Casagrande: Alabama should be the pick for the final CFP spot
That’s it. The conference championships are in the books and the CFP selection committee has all the data points they can receive.
Whew. There’s no envy here for the job at hand.
Four slots.
Five truly deserving teams.
This is a pickle this rotating committee of 12 members have never really faced since adopting this four-team format.
The PAC-12 deciding to rejoin the realm of the relevant in its final season created this predicament.
But here’s what should happen.
1. Michigan
2. Washington
3. Texas
4. Alabama
Sorry, Florida State.
If we’re throwing precedents out the window, you’re the odd man out.

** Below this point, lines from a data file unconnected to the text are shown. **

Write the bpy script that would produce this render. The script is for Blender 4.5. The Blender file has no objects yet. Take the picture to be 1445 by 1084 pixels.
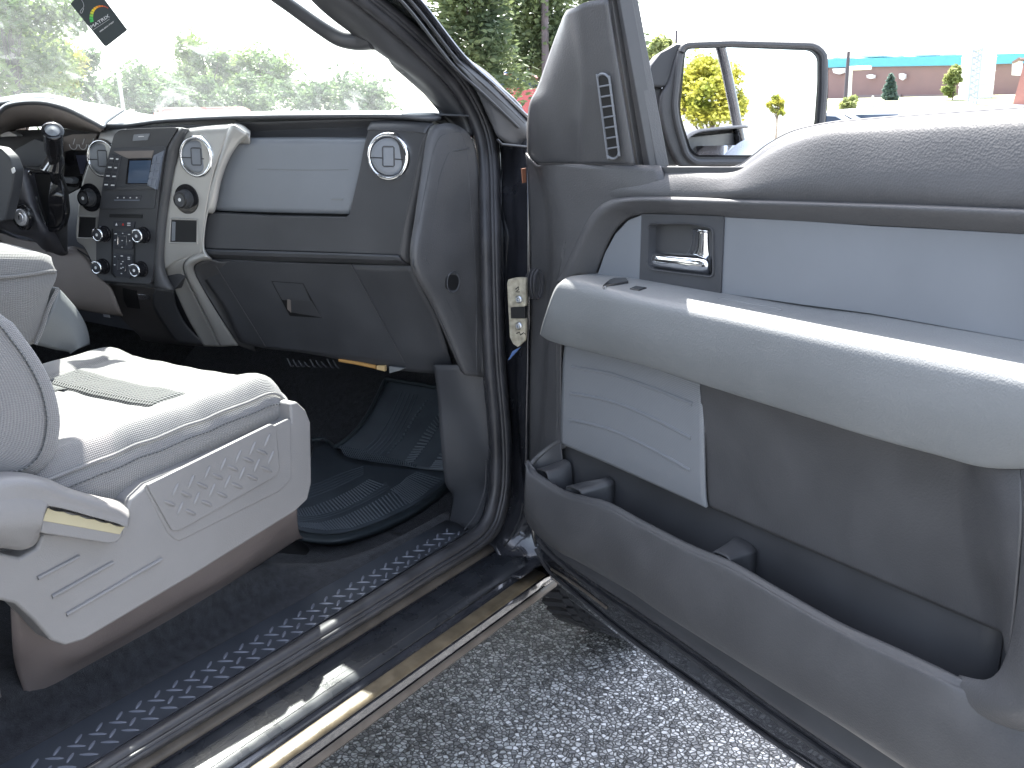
import bpy, bmesh, math, random
from mathutils import Vector, Matrix, noise
random.seed(7)
S = bpy.context.scene
COL = S.collection
R = math.radians
# ------------------------------------------------------------------ camera, world, sun, exposure
F = 1390.0; CX = 722.5; CY = 542.0
CAM = Vector((1.14, -1.83, 1.55))
yaw, pitch, roll = R(34.0), R(15.0), R(1.0)
fw = Vector((-math.sin(yaw)*math.cos(pitch), math.cos(yaw)*math.cos(pitch), -math.sin(pitch)))
rt = Vector((math.cos(yaw), math.sin(yaw), 0)); up = rt.cross(fw)
RT = rt*math.cos(roll)-up*math.sin(roll); UP = up*math.cos(roll)+rt*math.sin(roll)
cd = bpy.data.cameras.new('camera'); cam = bpy.data.objects.new('camera', cd); COL.objects.link(cam)
m = Matrix.Identity(4)
for i in range(3): m[i][0] = RT[i]; m[i][1] = UP[i]; m[i][2] = -fw[i]; m[i][3] = CAM[i]
cam.matrix_world = m
cd.sensor_width = 36; cd.lens = 36*F/1445; cd.clip_start = 0.05; cd.clip_end = 2000
S.camera = cam
SUN_EL, SUN_AZ = R(59.5), R(44.0)      # azimuth measured left of the truck's nose (+Y)
sdir = Vector((-math.sin(SUN_AZ)*math.cos(SUN_EL), math.cos(SUN_AZ)*math.cos(SUN_EL), math.sin(SUN_EL)))
W = bpy.data.worlds.new('World'); S.world = W; W.use_nodes = True
nt = W.node_tree; bg = nt.nodes['Background']
sky = nt.nodes.new('ShaderNodeTexSky'); sky.sky_type = 'NISHITA'; sky.sun_disc = False
sky.sun_elevation = SUN_EL; sky.sun_rotation = -SUN_AZ
sky.air_density = 1.0; sky.dust_density = 2.5; sky.ozone_density = 1.0
hs = nt.nodes.new('ShaderNodeHueSaturation'); hs.inputs['Saturation'].default_value = .62
nt.links.new(sky.outputs[0], hs.inputs['Color']); nt.links.new(hs.outputs[0], bg.inputs[0]); bg.inputs[1].default_value = 0.15
sd = bpy.data.lights.new('sun', 'SUN'); sd.energy = 5.0; sd.angle = R(0.5); sd.color = (1, 0.96, 0.9)
so = bpy.data.objects.new('sun', sd); COL.objects.link(so)
so.rotation_euler = sdir.to_track_quat('Z', 'Y').to_euler(); so.location = (0, 0, 30)
S.view_settings.view_transform = 'Standard'; S.view_settings.look = 'None'
S.view_settings.exposure = 2.45; S.view_settings.gamma = 1
S.render.engine = 'CYCLES'

# ------------------------------------------------------------------ helpers
TH = R(64.0)
DD = Vector((math.sin(TH), -math.cos(TH), 0)); DN = Vector((-math.cos(TH), -math.sin(TH), 0))
NF = Vector((0.2, -1, 0)).normalized()
NA = Vector((1, 0, 0.25)).normalized()
PL = {'x': (Vector((1,0,0)), 0), 'y': (Vector((0,1,0)), 0), 'z': (Vector((0,0,1)), 0),
      'd': (DN, 0), 'f': (NF, 0.0589), 'a': (NA, 0.27)}
CR = {'F': (0,0,1), 'Z1': (0,0,.3322), 'Z2': (0,140,.3321), 'Z3': (220,140,.3874), 'Z4': (480,0,.3322),
      'Z5': (880,0,.3910), 'Z6': (740,230,.4879), 'Z7': (700,560,.5156), 'Z8': (0,340,.4057),
      'Y1': (0,560,.4836), 'Y2': (360,480,.3136), 'Y3': (0,680,.5536), 'Y4': (660,120,.3694), 'Y5': (100,180,.2214),
      'W1': (600,600,.2399), 'W2': (360,0,.2768), 'W3': (200,840,.2251), 'V4': (0,130,.2121), 'V5': (700,0,.4056),
      'V6': (740,560,.2767), 'V7': (1100,780,.2805), 'V8': (0,340,.3322), 'B7': (1140,20,.2111), 'T6': (60,0,.12457), 'S8': (0,640,.2952)}
def ray(px, py): return fw + RT*((px-CX)/F) - UP*((py-CY)/F)
def full(crop, x, y): a = CR[crop]; return a[0]+x*a[2], a[1]+y*a[2]
def hit(px, py, ax, val):
    n, c = PL[ax]; d = ray(px, py); t = (val + c - CAM.dot(n))/d.dot(n); return CAM + d*t
def L(crop, ax, val, s):
    out = []
    for tok in s.split():
        q = [float(a) for a in tok.split(',')]
        px, py = full(crop, q[0], q[1])
        out.append(hit(px, py, ax, q[2] if len(q) > 2 else val))
    return out
def rnd(s, r, n=5):
    """round the corners of a pixel polygon given as a string"""
    p = [Vector([float(a) for a in t.split(',')[:2]]) for t in s.split()]
    out = []
    for i in range(len(p)):
        a, b, c = p[i-1], p[i], p[(i+1) % len(p)]
        u, v = (a-b), (c-b); k = min(r, u.length*.48, v.length*.48)
        p0, p1 = b+u.normalized()*k, b+v.normalized()*k
        for j in range(n+1):
            t = j/n; q = p0*(1-t)**2 + b*2*t*(1-t) + p1*t*t; out.append('%.2f,%.2f' % (q.x, q.y))
    return ' '.join(out)
def cat(p0, p1, p2, p3, t):
    return 0.5*((2*p1)+(p2-p0)*t+(2*p0-5*p1+4*p2-p3)*t*t+(3*p1-p0-3*p2+p3)*t*t*t)
def spl(pts, k=8, closed=False):
    n = len(pts)
    if n < 3: return [pts[0].lerp(pts[-1], j/k) for j in range(k+1)]
    out = []
    for i in range(n if closed else n-1):
        if closed: q = [pts[(i+j-1) % n] for j in range(4)]
        else: q = [pts[max(i-1,0)], pts[i], pts[i+1], pts[min(i+2,n-1)]]
        for j in range(k): out.append(cat(*q, j/k))
    if not closed: out.append(pts[-1].copy())
    return out
def res(pts, N, smooth=True):
    if smooth and len(pts) > 2: pts = spl(pts, 8)
    d = [0]
    for i in range(1, len(pts)): d.append(d[-1]+(pts[i]-pts[i-1]).length)
    out = []; k = 0
    for i in range(N):
        t = d[-1]*i/(N-1)
        while k < len(d)-2 and d[k+1] < t: k += 1
        s = (t-d[k])/max(d[k+1]-d[k], 1e-9); out.append(pts[k].lerp(pts[k+1], min(max(s,0),1)))
    return out
def tag(o, label=None, cat_=None, group=None, kind=None):
    if label: o['label'] = label
    if cat_: o['category'] = cat_
    if group: o['group'] = group
    if kind: o['kind'] = kind
    return o
def link(name, me, mt, parent=None):
    o = bpy.data.objects.new(name, me); COL.objects.link(o)
    if mt:
        me.materials.append(mt)
    if parent: o.parent = parent
    return o
def empty(name, loc=(0,0,0)):
    o = bpy.data.objects.new(name, None); COL.objects.link(o); o.location = loc; return o
def finish(bm, name, mt, parent, smooth=40, bevel=0, solid=0, seg=2, sub=0):
    if parent is not None and parent.type == 'EMPTY' and parent.location.length > 0:
        for v in bm.verts: v.co -= parent.location
    me = bpy.data.meshes.new(name); bm.to_mesh(me); bm.free()
    o = link(name, me, mt, parent)
    me.shade_smooth()
    if smooth < 180 and not bevel: me.set_sharp_from_angle(angle=R(smooth))
    if solid:
        q = o.modifiers.new('s', 'SOLIDIFY'); q.thickness = solid; q.offset = 0
    if bevel:
        q = o.modifiers.new('b', 'BEVEL'); q.width = bevel; q.segments = seg; q.limit_method = 'ANGLE'; q.angle_limit = R(35)
        q.harden_normals = True
        me.set_sharp_from_angle(angle=R(60))
    if sub:
        q = o.modifiers.new('u', 'SUBSURF'); q.levels = sub; q.render_levels = sub
    return o
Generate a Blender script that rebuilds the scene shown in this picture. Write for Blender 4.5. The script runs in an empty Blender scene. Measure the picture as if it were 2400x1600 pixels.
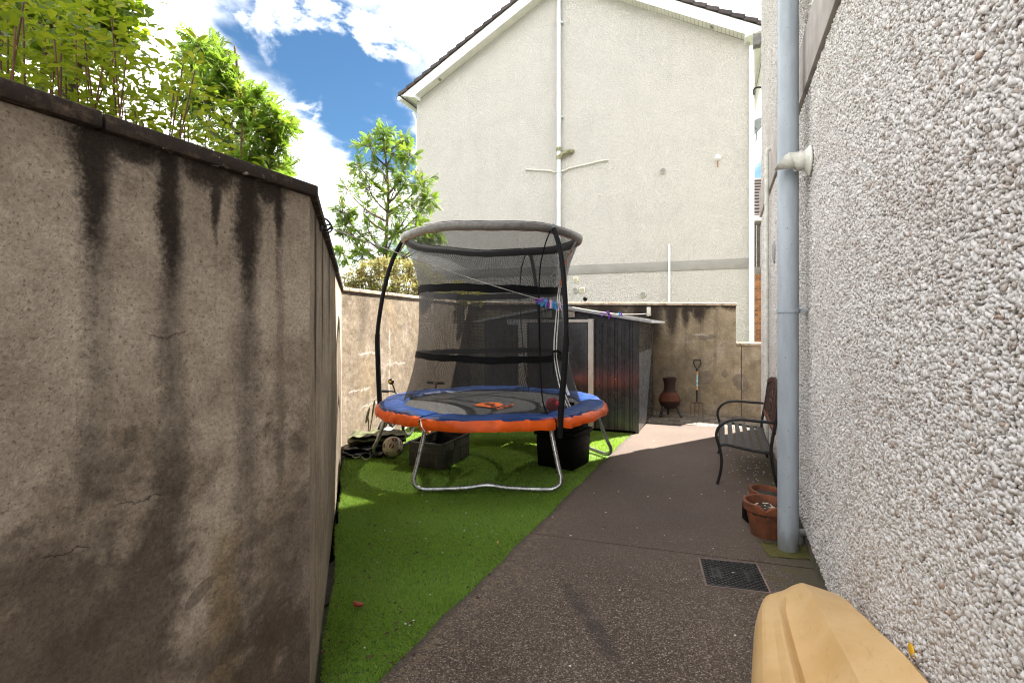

If the ACC championship was the stage to show the eyeballs you haven’t missed a beat without injured QB Jordan Travis, a 16-6 win over Louisville wasn’t it.
Head to head with any of the other contenders and the Seminoles, as they stand now, aren’t in the same league. They simply don’t have the offense to keep pace.
Put them in and you get another Michigan State from 2015 or Ohio State in 2017. Go back to Year 1 of the playoff and an undefeated but flawed FSU got boat raced 59-20 by Oregon in the Rose Bowl semifinal.
This is said with no disrespect intended since in any other season, nobody would bat an eye.
But when you have a one-loss Alabama beating unquestioned No. 1 Georgia effectively on the road, the circumstances complicate.
Where FSU limped to the finish line, Alabama sprinted through the Bulldog brick wall. It ended a 29-game winning streak that’s barely been tested since the Tide handed UGA its last loss in the same conference title game.
Alabama’s played one of the hardest schedules in the nation. ESPN’s FPI has the Tide schedule ranked No. 5. FSU is 58th. TeamRankings has Alabama at No. 2 and FSU at 16.
The numbers are the numbers and one can find any set to fit an argument.
The eyeballs don’t lie and the difference between Alabama and FSU on Saturday was stark. The Seminoles without a doubt have one of the nation’s top defense. They don’t have an offense, not as it stands today, that can hang with Alabama or the other playoff teams.
The Jordan Travis injury just changed the math
And from this perspective, it doesn’t add up to Florida State’s closing argument matching Alabama’s.
No SEC champion has come close to being left out in the first eight years of the four-team playoff. If the ACC had any kind of elite depth, my argument falls apart. But they don’t.
Florida State’s best win came against the third-place finisher in the SEC West.
Alabama controlled the game against the two-time defending national champs who were barely tested all season.
It all adds up to a bizarre season and a difficult decision.
But Alabama is the right answer if you can only pick one. Of the two, they’re the only who can legitimately compete for a national title, which is the point after all.